Location information

Outtersteene is a village about 5 kilometres south-west of Bailleul. The Communal Cemetery Extension is north-east of the village on the road to Bailleul. From Bailleul follow the D23 road to Outtersteene, the cemetery is on the right hand side of the road just as you approach the outskirts of the town.

Visiting information

OUTTERSTEENE COMMUNAL CEMETERY EXTENSION

ARRIVAL

The cemetery is signposted.

The Cemetery is adjacent to Outtersteene Communal Cemetery

PARKING

It is possible to park along the side of the main road at the front of the cemetery, close to the main entrance on Route de la Belle Croix (D23).

The ground is flat and firm with a concrete and tarmac surface.

There is a shallow concrete drainage channel between the road and the pavement.

ACCESS LAYOUT AND MAIN ENTRANCE

Access into the cemetery from the pavement is a semi-circular paved area in front of two steps leading up to the burial area.

There is a low level (30 centimetre) red brick and white stone capped wall with 2 white stone steps in the centre providing access up into the burial area. The there is a drop of 30 centimetres from the burial area to the pavement at the entrance.

The Cross of Sacrifice is at the rear of the cemetery in line with the entrance steps.

The Stone of Remembrance is in the centre of the cemetery, midway between the Cross of Sacrifice and the entrance.

There is a red brick shelter building left side, just past the Stone of Remembrance.

There are stone seats built into open archways at both ends of the building.

The Register Box is mounted on the wall inside the shelter, adjacent to the archway of the right side of the building.

The internal paths are grass, the ground is slightly sloping.

ALTERNATIVE ACCESS

There is an alternative entrance into the cemetery on the left side of the main entrance between a residential property and the edge of the cemetery boundary hedge.

A wide grass path runs from the pavement towards the shelter building. There is a 50 mm wide concrete kerb, approximately 25 mm higher than the footpath between the grass and the pavement.

ADDITIONAL INFORMATION

The cemetery is permanently open.

Download Cemetery Plan

History information

Outtersteene was captured by the III Corps on 13 October 1914 but no Commonwealth burials took place there for nearly three years. In August 1917, during the Third Battle of Ypres, the 2nd, 53rd and 1st Australian Casualty Clearing Stations came to Outtersteene, and the first and last of these remained until March 1918. The hamlet was captured by the Germans on 12 April 1918, and retaken by the 9th, 29th and 31st Divisions, with the ridge beyond it, on 18 and 19 August, but the cemetery was not used again during hostilities. After the Armistice, over 900 graves of 1914 and 1918 were brought into Plots I, II and IV from the battlefields surrounding Outtersteene and from certain small cemeteries, including:-

STRAZEELE ROAD CEMETERY, STRAZEELE, about 800 metres West of Strazeele, which is North-West of Outtersteene. Here were buried 18 soldiers from Australia and one from the United Kingdom, who fell in May, June and August 1918.
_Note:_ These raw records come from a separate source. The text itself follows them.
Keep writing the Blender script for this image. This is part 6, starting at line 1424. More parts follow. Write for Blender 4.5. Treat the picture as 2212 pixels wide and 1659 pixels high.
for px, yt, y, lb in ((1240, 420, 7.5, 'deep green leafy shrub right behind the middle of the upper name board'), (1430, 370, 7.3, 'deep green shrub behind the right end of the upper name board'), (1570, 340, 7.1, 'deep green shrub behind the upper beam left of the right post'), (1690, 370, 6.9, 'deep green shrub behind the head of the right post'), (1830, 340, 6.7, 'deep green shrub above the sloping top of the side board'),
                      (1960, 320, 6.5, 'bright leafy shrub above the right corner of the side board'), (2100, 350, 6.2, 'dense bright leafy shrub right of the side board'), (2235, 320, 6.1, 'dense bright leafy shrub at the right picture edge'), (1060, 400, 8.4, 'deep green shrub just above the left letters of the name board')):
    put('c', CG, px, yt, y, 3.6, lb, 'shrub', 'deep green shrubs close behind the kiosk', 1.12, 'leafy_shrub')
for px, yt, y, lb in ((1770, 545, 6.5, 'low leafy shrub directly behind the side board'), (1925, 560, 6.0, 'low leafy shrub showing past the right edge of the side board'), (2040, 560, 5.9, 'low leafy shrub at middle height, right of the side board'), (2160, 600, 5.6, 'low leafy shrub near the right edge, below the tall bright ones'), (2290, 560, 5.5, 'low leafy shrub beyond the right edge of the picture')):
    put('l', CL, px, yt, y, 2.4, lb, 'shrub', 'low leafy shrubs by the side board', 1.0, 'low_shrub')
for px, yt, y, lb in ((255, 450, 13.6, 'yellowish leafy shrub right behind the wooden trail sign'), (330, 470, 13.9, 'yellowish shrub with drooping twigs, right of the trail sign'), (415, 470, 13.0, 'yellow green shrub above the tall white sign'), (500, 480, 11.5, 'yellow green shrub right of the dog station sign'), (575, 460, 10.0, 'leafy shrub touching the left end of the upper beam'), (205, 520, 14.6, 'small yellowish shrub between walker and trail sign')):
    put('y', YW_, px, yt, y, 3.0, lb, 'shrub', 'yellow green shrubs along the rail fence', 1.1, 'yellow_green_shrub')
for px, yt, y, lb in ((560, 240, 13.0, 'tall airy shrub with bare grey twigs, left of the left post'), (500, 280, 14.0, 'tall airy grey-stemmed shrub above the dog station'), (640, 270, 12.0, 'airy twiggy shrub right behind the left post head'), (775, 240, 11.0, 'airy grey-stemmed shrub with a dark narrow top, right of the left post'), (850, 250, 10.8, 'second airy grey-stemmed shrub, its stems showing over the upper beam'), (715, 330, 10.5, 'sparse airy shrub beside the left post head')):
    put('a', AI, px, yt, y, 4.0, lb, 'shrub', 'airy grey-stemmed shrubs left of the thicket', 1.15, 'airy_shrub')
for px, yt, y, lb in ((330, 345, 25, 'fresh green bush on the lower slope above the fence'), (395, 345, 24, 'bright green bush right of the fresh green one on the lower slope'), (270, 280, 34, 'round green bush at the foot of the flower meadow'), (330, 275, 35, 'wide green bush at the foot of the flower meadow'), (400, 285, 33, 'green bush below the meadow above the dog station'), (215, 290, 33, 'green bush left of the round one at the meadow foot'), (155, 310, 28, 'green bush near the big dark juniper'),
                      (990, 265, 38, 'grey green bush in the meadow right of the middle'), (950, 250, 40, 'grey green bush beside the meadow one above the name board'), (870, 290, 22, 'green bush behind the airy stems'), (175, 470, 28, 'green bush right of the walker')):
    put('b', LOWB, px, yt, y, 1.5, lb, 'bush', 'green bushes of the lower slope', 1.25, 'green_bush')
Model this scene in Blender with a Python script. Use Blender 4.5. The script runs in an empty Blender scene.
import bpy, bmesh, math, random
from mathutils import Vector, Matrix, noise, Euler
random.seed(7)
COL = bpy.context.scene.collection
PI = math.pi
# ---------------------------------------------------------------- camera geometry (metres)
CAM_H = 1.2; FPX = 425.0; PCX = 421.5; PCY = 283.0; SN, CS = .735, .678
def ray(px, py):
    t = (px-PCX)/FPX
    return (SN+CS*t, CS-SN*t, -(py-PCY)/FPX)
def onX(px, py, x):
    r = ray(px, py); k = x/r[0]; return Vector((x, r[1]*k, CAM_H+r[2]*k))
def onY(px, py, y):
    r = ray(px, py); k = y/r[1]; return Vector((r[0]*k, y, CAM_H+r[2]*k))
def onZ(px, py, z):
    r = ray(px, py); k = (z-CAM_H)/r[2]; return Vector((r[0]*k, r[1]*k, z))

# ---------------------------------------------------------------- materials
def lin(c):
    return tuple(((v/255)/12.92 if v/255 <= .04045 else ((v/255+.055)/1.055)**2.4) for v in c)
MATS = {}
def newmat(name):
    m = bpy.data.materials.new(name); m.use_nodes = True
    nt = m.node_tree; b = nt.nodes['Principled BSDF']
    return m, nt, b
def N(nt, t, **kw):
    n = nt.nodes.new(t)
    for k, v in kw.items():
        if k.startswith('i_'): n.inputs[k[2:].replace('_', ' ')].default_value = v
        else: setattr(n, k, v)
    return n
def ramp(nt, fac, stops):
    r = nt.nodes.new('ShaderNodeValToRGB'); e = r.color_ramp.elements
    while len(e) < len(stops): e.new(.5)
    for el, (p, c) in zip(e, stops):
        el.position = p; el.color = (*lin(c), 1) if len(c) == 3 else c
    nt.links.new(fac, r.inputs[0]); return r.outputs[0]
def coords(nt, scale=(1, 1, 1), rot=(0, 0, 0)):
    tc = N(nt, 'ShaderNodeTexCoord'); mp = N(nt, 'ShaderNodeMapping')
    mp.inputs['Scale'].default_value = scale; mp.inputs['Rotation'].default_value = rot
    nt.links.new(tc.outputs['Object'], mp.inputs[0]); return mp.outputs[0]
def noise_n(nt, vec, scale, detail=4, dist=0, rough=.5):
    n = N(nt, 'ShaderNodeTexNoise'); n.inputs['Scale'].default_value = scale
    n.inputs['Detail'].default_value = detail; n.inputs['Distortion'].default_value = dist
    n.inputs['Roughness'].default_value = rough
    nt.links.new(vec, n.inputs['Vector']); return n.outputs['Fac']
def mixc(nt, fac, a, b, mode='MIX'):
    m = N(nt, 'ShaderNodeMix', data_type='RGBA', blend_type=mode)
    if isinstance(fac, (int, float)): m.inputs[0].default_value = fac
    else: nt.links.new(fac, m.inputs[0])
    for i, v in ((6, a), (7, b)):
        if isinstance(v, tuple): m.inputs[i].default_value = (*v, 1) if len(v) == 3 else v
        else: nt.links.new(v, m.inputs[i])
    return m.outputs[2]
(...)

CAESTRE ROAD CEMETERY, on the North side of Strazeele, containing the graves of nine soldiers from Australia, three from the United Kingdom, one from Guernsey, and two of unknown units, who fell in April 1918.

VIEUX-BERQUIN COMMUNAL CEMETERY EXTENSION, on the road from Outtersteene to Vieux-Berquin. In this Extension, on the East side of the Communal Cemetery, were buried 17 soldiers from the United Kingdom and one from Australia, who fell in August and September 1918.

1,147 German graves were initially concentrated into Plot III. These were later removed to Steenwerck German Cemetery.

The extension was used again in 1940, for the burial of those killed in the fighting which covered the withdrawal of the British Expeditionary Force to Dunkirk.

Outtersteene Communal Cemetery Extension now contains 1,393 Commonwealth burials and commemorations of the First World War. 499 of the burials are unidentified but there are special memorials to 14 casualties known or believed to be buried among them.

Second World War burials number 72, of which 23 are unidentified.

The extension was designed by Sir Herbert Baker.